We invited them to explore and unfold the Land of Collaboration, the Land of Competition and the Land of Co-opetition. It was amazing! They got a visceral experience of each, and the collective wisdom that emerged was about holding healthy boundaries while collaborating to create a bigger pie – creating more abundance by sharing.

We grew up in an era dominated by individualism and competition. These human traits have driven the accumulation of wealth, power and technological advancement and taken the world to a place where we stare into an abyss of global inequality and conflict. Many decisions are still being made on the assumption that it is human nature to be narrowly selfish. Yet a bigger picture, going right back to the original roots of our species Homo sapiens in Africa, reveals just how much we are hard-wired for both collaboration and competition.

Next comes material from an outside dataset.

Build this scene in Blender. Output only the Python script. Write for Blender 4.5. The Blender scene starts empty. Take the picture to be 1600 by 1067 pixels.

In the August, 2015 issue of Scientific American, the cover story highlights, there is direct evidence that Homo sapiens’ success in colonizing the earth, moving out of Africa from about 70,000 years ago, depended on our ability to collaborate beyond kinship groups. Our early ancestors here in South Africa found good reason to shift from individualistic hunter-gatherer mode: during tough climatic conditions about 100,000 years ago they banded together to defend rich shellfish deposits along the southern coast – and as we know, eating these “brain foods” in turn supported their development.